Powell’s Nuance Confirms Fed Finished Hiking Rates

Jerome Powell participated in a fireside chat on Friday at Spelman College in Atlanta, Lisa Cook’s alma mater.

His prepared remarks were parsed relentlessly by traders, both carbon-based and otherwise.

Powell described job gains as “strong” but “slowing toward a more sustainable level.” The slowdown, which he called “gradual,” is in part attributable to the Fed’s efforts to cool the economy in the service of restoring price stability.

Wage growth “remains high,” Powell said, before quickly noting that it too is “gradually” moderating to a pace that’s “more consistent” with 2% inflation. Real wage growth, he emphasized, is positive again.

He cited the six-month annualized pace of core inflation, which is now down to 2.5%. Recent disinflation is “welcome,” Powell said, but it “must continue” for the Fed to achieve its goals.

There was some nuance in how Powell described current policy settings. Rates are now “well into restrictive territory,” he said. That should be juxtaposed with the characterization of policy as “not too tight” during an October chat with David Westin. There’s nothing necessarily inconsistent about those two descriptions, but if traders are any semblance of savvy, they’ll pick up on the unspoken message.

“The full effects of our tightening have likely not yet been felt,” Powell went on, adding that the Committee is moving “carefully” at this point, given better balance between the risk of not doing enough and over-tightening.

Obviously, Powell had to retain the pretense of two-way policy risk. “We are prepared to tighten policy further if it becomes appropriate to do so,” he said Friday.

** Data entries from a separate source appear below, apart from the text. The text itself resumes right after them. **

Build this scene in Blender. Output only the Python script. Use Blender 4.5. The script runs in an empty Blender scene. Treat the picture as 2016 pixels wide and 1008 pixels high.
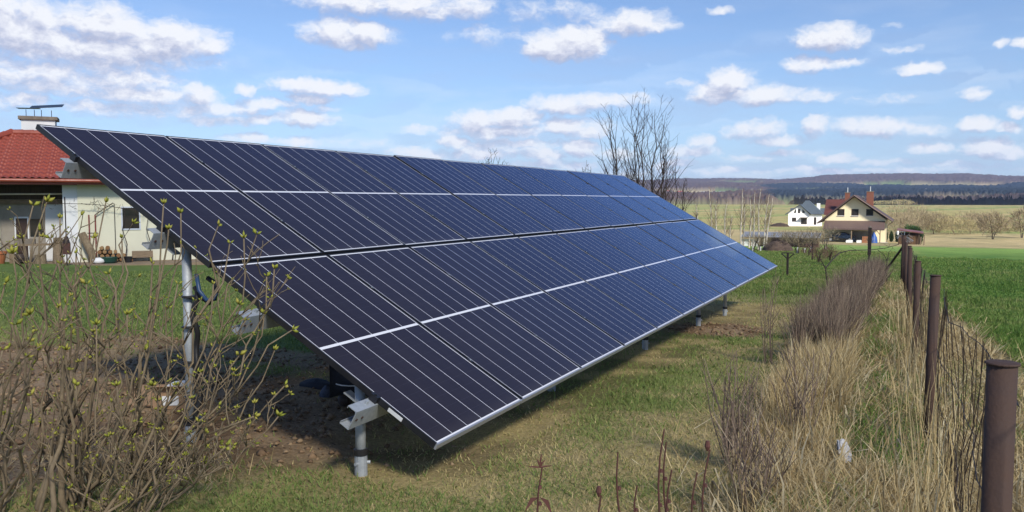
import bpy, bmesh, math, random
import numpy as np
from mathutils import Vector, Matrix
R = math.radians
random.seed(7); rng = np.random.default_rng(7)
S = bpy.context.scene
COL = S.collection

# ---------------------------------------------------------------- camera
CAMZ = 1.5
F, YAW, PIT = 1602.3, 0.44717, 0.06892
cd = bpy.data.cameras.new("camera"); cam = bpy.data.objects.new("camera", cd); COL.objects.link(cam)
cam.location = (0, 0, CAMZ); cam.rotation_euler = (math.pi/2-PIT, 0, YAW)
cd.sensor_width = 36; cd.lens = 36*F/2016; cd.clip_start = .05; cd.clip_end = 20000
S.camera = cam
S.view_settings.view_transform = 'Standard'; S.view_settings.look = 'None'
S.view_settings.exposure = 0.92; S.view_settings.gamma = 1; S.view_settings.use_curve_mapping = False
S.cycles.volume_step_rate = 10; S.cycles.max_bounces = 6; S.cycles.diffuse_bounces = 3; S.cycles.volume_bounces = 0
S.cycles.transparent_max_bounces = 8; S.cycles.caustics_reflective = False; S.cycles.caustics_refractive = False
S.cycles.use_denoising = True

def ray(px, py):
    """direction of the sight line through a point of the 2016x1008 photograph (used only to find ground points)"""
    cy, sy, cp, sp = math.cos(YAW), math.sin(YAW), math.cos(PIT), math.sin(PIT)
    fw = np.array([-sy*cp, cy*cp, -sp]); r = np.array([cy, sy, 0]); u = np.array([-sy*sp, cy*sp, cp])
    return fw + r*(px-1008)/F - u*(py-504)/F
def at_depth(px, py, d):
    return np.array([0, 0, CAMZ]) + ray(px, py)*d

# ---------------------------------------------------------------- sun and sky
SUN_EL, SUN_AZ = R(38), R(129)          # azimuth measured from +Y clockwise
sun_dir = Vector((math.cos(SUN_EL)*math.sin(SUN_AZ), math.cos(SUN_EL)*math.cos(SUN_AZ), math.sin(SUN_EL)))
sl = bpy.data.lights.new("sun", 'SUN'); sl.energy = 4.3; sl.angle = R(8); sl.color = (1, .93, .80)
so = bpy.data.objects.new("sun", sl); COL.objects.link(so); so.rotation_euler = (-sun_dir).to_track_quat('-Z', 'Y').to_euler()

class NG:
    """tiny helper for node trees"""
    def __init__(s, nt): s.nt = nt; s.N = nt.nodes; s.L = nt.links
    def n(s, t, **k):
        a = s.N.new(t)
        for q, v in k.items(): setattr(a, q, v)
        return a
    def put(s, sock, v):
        if hasattr(v, 'is_output'): s.L.new(v, sock)
        else: sock.default_value = v
    def m(s, op, a, b=0.0, c=0.0, clamp=False):
        x = s.n('ShaderNodeMath', operation=op, use_clamp=clamp)
        s.put(x.inputs[0], a); s.put(x.inputs[1], b); s.put(x.inputs[2], c); return x.outputs[0]
    def v(s, op, a, b=(0, 0, 0), c=None):
        x = s.n('ShaderNodeVectorMath', operation=op)
        s.put(x.inputs[0], a); s.put(x.inputs[1], b)
        if c is not None: s.put(x.inputs[2], c)
        return x.outputs['Value'] if op in ('LENGTH', 'DOT_PRODUCT') else x.outputs[0]
    def noise(s, vec, scale, detail=4, rough=.55, out=0):
        x = s.n('ShaderNodeTexNoise'); s.put(x.inputs['Vector'], vec); s.put(x.inputs['Scale'], scale)
        x.inputs['Detail'].default_value = detail; x.inputs['Roughness'].default_value = rough; return x.outputs[out]
    def mix(s, f, a, b, blend='MIX'):
        x = s.n('ShaderNodeMix', data_type='RGBA', blend_type=blend)
        s.put(x.inputs[0], f); s.put(x.inputs[6], a if hasattr(a, 'is_output') else (*a[:3], 1)); s.put(x.inputs[7], b if hasattr(b, 'is_output') else (*b[:3], 1))
        return x.outputs[2]
    def mr(s, v, a, b, c=0., d=1., smooth=False):
        x = s.n('ShaderNodeMapRange'); x.clamp = True
        if smooth: x.interpolation_type = 'SMOOTHSTEP'
        for i, q in enumerate((v, a, b, c, d)): s.put(x.inputs[i], q)
        return x.outputs[0]
    def ramp(s, f, cols):
        x = s.n('ShaderNodeValToRGB'); e = x.color_ramp.elements
        while len(e) < len(cols): e.new(.5)
        for i, (p, c) in enumerate(cols): e[i].position = p; e[i].color = (*c, 1)
        s.put(x.inputs[0], f); return x.outputs[0]

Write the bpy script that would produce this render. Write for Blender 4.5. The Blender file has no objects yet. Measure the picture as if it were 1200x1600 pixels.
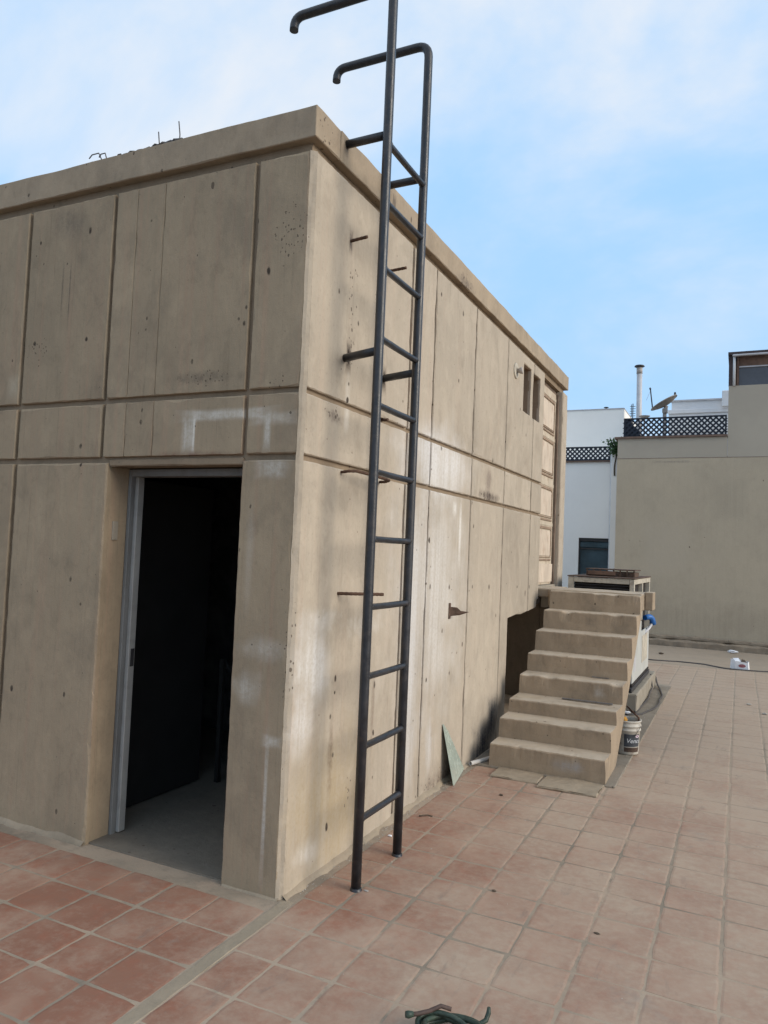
import bpy, bmesh, math, random
from mathutils import Vector, Matrix, noise
random.seed(7)
RAD = math.radians
scene = bpy.context.scene
COL = scene.collection

# ------------------------------------------------------------------ camera
CAM_LOC = Vector((1.9049, -3.0300, 1.65))
CAM_R = Vector((0.90199651, 0.42974379, 0.04150381))
CAM_U = Vector((-0.015821, -0.0631661, 0.99787762))
CAM_F = Vector((-0.43145334, 0.90073876, 0.05017662))
cam = bpy.data.cameras.new('camera')
cam.sensor_fit = 'HORIZONTAL'
cam.sensor_width = 36.0
cam.lens = 36.0 * 1167.42 / 1200.0
cam.clip_start = 0.05
cam.clip_end = 3000
camo = bpy.data.objects.new('camera', cam)
COL.objects.link(camo)
m = Matrix((CAM_R, CAM_U, -CAM_F)).transposed().to_4x4()
m.translation = CAM_LOC
camo.matrix_world = m
scene.camera = camo

# ------------------------------------------------------------------ sky, sun, exposure
SUN_DIR = Vector((1.0, 0.0, 0.42)).normalized()      # towards the veiled sun
SUN_ELEV = math.asin(SUN_DIR.z)
SUN_AZ = math.atan2(SUN_DIR.x, SUN_DIR.y)
world = bpy.data.worlds.new('World')
scene.world = world
world.use_nodes = True
wt = world.node_tree
wt.nodes.clear()
w_out = wt.nodes.new('ShaderNodeOutputWorld')
sky = wt.nodes.new('ShaderNodeTexSky')
sky.sky_type = 'NISHITA'
sky.sun_disc = False
sky.sun_elevation = SUN_ELEV
sky.sun_rotation = SUN_AZ
sky.air_density = 1.0
sky.dust_density = 1.2
sky.ozone_density = 1.6
bg1 = wt.nodes.new('ShaderNodeBackground')
bg1.inputs[1].default_value = 0.12
wt.links.new(sky.outputs[0], bg1.inputs[0])
bg2 = wt.nodes.new('ShaderNodeBackground')
bg2.inputs[1].default_value = 1.0
tc = wt.nodes.new('ShaderNodeTexCoord')
mp = wt.nodes.new('ShaderNodeMapping')
mp.inputs['Scale'].default_value = (1.0, 1.0, 2.2)
mp.inputs['Location'].default_value = (16.34, 12.71, -10.02)
mp.inputs['Rotation'].default_value = (0.0, RAD(18), RAD(-25))
wt.links.new(tc.outputs['Generated'], mp.inputs['Vector'])
nz = wt.nodes.new('ShaderNodeTexNoise')
nz.inputs['Scale'].default_value = 1.15
nz.inputs['Detail'].default_value = 7
nz.inputs['Roughness'].default_value = 0.56
nz.inputs['Distortion'].default_value = 0.5
wt.links.new(mp.outputs[0], nz.inputs['Vector'])
rm = wt.nodes.new('ShaderNodeMapRange')
rm.interpolation_type = 'SMOOTHSTEP'
rm.inputs['From Min'].default_value = 0.35
rm.inputs['From Max'].default_value = 0.66
wt.links.new(nz.outputs[0], rm.inputs['Value'])
veil = wt.nodes.new('ShaderNodeMix')          # thin high cloud: blue haze to pale white
veil.data_type = 'RGBA'
veil.inputs[6].default_value = (0.41, 0.69, 1.03, 1)
veil.inputs[7].default_value = (0.93, 0.93, 0.94, 1)
wt.links.new(rm.outputs[0], veil.inputs[0])
wt.links.new(veil.outputs[2], bg2.inputs[0])
mx = wt.nodes.new('ShaderNodeMixShader')
mx.inputs[0].default_value = 0.90
wt.links.new(bg1.outputs[0], mx.inputs[1])
wt.links.new(bg2.outputs[0], mx.inputs[2])
wt.links.new(mx.outputs[0], w_out.inputs[0])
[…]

No one should construe that as incrementally more hawkish. Powell has repeatedly emphasized that the Fed isn’t confident that terminal has definitively been reached. Consider the following. At an IMF event on November 9, Powell said “We are not confident that we have achieved [a sufficiently restrictive] stance.” He said the same thing in Atlanta on Friday, but the language he employed was noticeably softer. “It would be premature to conclude with confidence that we have achieved a sufficiently restrictive stance,” he told the audience.

After the brief speech, Powell took questions, and he was due to speak again later Friday. Whatever additional soundbites emerge, the message is (or at least should be) clear: The Fed’s done. They’re not hiking again barring a significant turn for the worse in the incoming inflation data.

At one point during the Q&A at Spelman, Powell said a good inflation report is “as fun as it gets.”